Het huidige tijdsgewricht zal ongetwijfeld de geschiedenisboeken ingaan als feministisch. Of het hedendaagse feminisme nu een teken van vooruitgang is, of een teken van noodzaak en van protest tegen conservatieve machthebbers, feit is dat de discussie rondom vrouwenrechten niet meer weg te denken is. Zo ook is de activistische waslijst eindeloos. Onlangs bijvoorbeeld heeft een aantal organisaties zich onder initiatief van Bureau Clara Wichman verenigd in een pleidooi om anticonceptie in Nederland gratis verkrijgbaar en daarmee toegankelijk voor iedereen te maken, maar ook #MeToo, de Women’s Marches, organisaties als Stem op een Vrouw die meer vrouwen in de politiek willen krijgen of initiatieven als She Decides, in het leven geroepen door PvdA-politica Liliane Ploumen, die de lichamelijke integriteit van vrouwen verdedigen.

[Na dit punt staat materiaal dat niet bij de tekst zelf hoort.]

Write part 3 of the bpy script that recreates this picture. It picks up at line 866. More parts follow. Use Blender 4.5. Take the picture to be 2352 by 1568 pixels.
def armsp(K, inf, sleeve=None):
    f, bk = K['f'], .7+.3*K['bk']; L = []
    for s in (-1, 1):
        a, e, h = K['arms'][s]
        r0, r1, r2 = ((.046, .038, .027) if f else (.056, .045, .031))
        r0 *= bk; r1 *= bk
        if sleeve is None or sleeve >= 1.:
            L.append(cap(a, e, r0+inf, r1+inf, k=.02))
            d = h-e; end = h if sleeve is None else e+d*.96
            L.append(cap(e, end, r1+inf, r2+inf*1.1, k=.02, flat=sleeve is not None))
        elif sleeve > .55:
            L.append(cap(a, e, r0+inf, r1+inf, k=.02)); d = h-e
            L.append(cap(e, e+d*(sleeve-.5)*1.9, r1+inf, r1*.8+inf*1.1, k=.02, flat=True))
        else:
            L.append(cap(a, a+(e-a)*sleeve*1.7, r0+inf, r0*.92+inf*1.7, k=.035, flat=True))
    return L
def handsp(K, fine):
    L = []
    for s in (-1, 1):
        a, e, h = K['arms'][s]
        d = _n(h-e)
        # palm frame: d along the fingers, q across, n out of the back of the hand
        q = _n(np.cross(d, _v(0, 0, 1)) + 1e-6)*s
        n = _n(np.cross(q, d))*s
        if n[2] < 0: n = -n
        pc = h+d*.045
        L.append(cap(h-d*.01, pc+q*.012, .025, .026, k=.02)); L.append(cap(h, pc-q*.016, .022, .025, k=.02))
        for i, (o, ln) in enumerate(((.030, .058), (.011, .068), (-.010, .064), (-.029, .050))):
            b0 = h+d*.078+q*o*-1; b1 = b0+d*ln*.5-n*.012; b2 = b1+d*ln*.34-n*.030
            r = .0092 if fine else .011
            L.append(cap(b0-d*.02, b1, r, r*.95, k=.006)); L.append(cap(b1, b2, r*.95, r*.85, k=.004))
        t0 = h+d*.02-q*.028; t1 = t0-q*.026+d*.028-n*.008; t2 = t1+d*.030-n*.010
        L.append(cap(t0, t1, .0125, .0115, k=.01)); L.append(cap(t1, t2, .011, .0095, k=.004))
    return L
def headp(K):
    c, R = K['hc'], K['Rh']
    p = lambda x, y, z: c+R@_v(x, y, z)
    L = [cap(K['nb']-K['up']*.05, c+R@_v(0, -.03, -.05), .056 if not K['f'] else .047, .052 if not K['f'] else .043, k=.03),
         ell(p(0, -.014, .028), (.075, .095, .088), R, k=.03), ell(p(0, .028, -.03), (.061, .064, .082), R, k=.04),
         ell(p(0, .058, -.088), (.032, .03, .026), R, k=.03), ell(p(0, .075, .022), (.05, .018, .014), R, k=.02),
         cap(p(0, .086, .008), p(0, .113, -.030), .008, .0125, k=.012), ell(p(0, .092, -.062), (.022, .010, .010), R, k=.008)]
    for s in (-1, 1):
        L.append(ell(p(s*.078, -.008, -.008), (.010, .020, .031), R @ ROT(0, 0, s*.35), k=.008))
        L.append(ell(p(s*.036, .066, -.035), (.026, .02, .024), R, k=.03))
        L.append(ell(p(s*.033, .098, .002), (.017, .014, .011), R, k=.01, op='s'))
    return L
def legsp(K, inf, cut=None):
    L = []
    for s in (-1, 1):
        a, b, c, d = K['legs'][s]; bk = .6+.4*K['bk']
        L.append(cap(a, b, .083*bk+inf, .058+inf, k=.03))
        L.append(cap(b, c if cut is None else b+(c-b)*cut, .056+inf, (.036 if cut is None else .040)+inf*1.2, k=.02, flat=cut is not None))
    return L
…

Boeken met een feministische inborst zijn niet aan te slepen. Soraya Chemaly schreef over woede (fonkelend van woede), Caroline Criado Perez over vooroordelen in data (onzichtbare vrouwen), Daan Borrel onderzocht haar menstruatiecyclus in ‘Het jaar van het nieuwe verhaal’ en Marie Lotte Hagen en Nydia van Voorthuizen schreven de boeken ‘Heb je nou al een vriend?’ en ‘Damn, Honey’ en startten daarnaast een gelijknamige podcast. Dat de modewereld inspeelt op dit sentiment is dus niet vreemd, maar een kwestie van ouderwets vraag-en-aanbod.

 

‘Mode laat glashelder zien wat we willen, wie we zijn. Het is een spiegel van de tijd en toont haarscherp de tekens van onze cultuur’, zei professor José Teunissen eerder in Trouw. ‘Mode gaat ook over de wisselwerking tussen groepen en het individu, over de opvattingen in een maatschappij, over herkenning en erkenning, identiteit en expressie.’

 

Dankzij mode kun je communiceren tot welke “groep” je behoort of wil behoren. Denk alleen al aan de gabbers, aan skaters of punkers. Ook kun je dankzij mode een boodschap overbrengen. Zo verwees de kleding van de suffragettes met de kleuren paars, wit en groen respectievelijk naar loyaliteit, kuisheid en hoop. Of recenter, tijdens de uitreiking van de Golden Globes in 2018 droegen de meeste vrouwen een volledig zwarte outfit om zich zo solidair te tonen met Time’s Up, de organisatie die strijdt tegen seksueel geweld. Feminisme als modegril hoeft dan ook niet erg te zijn. Je kunt zo immers als collectief een boodschap overdragen. Toch blijf ik zo mijn bezwaren hebben.  

 

Neem nu Jean-Paul Gaultier. Na vijftig jaar stopte de modeontwerper onlangs met het maken van zijn haute couture-collecties en gaat hij met pensioen. Gaultier wordt geroemd om zijn uitgesproken collecties. Op zijn catwalk geen saaie monotone modellen die zo uit een 3d-printer lijken te komen, maar modellen van verschillende leeftijden, kleur, met verschillende lichaamsbouw. In zijn werk experimenteerde hij met genderfluiditeit, liet mannen rokken dragen en kleedde vrouwen in silhouetten die doorgaans als mannelijk worden bestempeld. Zijn werk wordt provocatief genoemd, terwijl zijn collecties in feite de wereld tonen zoals deze zou kunnen zijn als er daadwerkelijk ruimte wordt gemaakt voor iedereen, ongeacht gender, seksuele geaardheid of lichaamsbouw. Ver voordat diversiteit en inclusiviteit hip waren, was Jean-Paul Gaultier al een intersectionele feminist. Het uitdagen van de modestandaarden leverde hem de “koosnaam” l’enfant terrible op, het vreselijke kind. Een label dat hij zichzelf als geuzennaam heeft toegeëigend, al spreekt het boekdelen over hoe de (mode-)wereld naar inclusiviteit kijkt: het is moeilijkdoenerij. Wie dikke mensen, drag queens of mensen met een fysieke beperking de catwalk op stuurt, houdt zich niet aan de regels en brengt het machtsevenwicht uit balans. En laat dat nu net zijn wat het feminisme beoogt. En voor een alternatief wereldbeeld is meer nodig dan alleen een roze T-shirt met een gevatte tekst.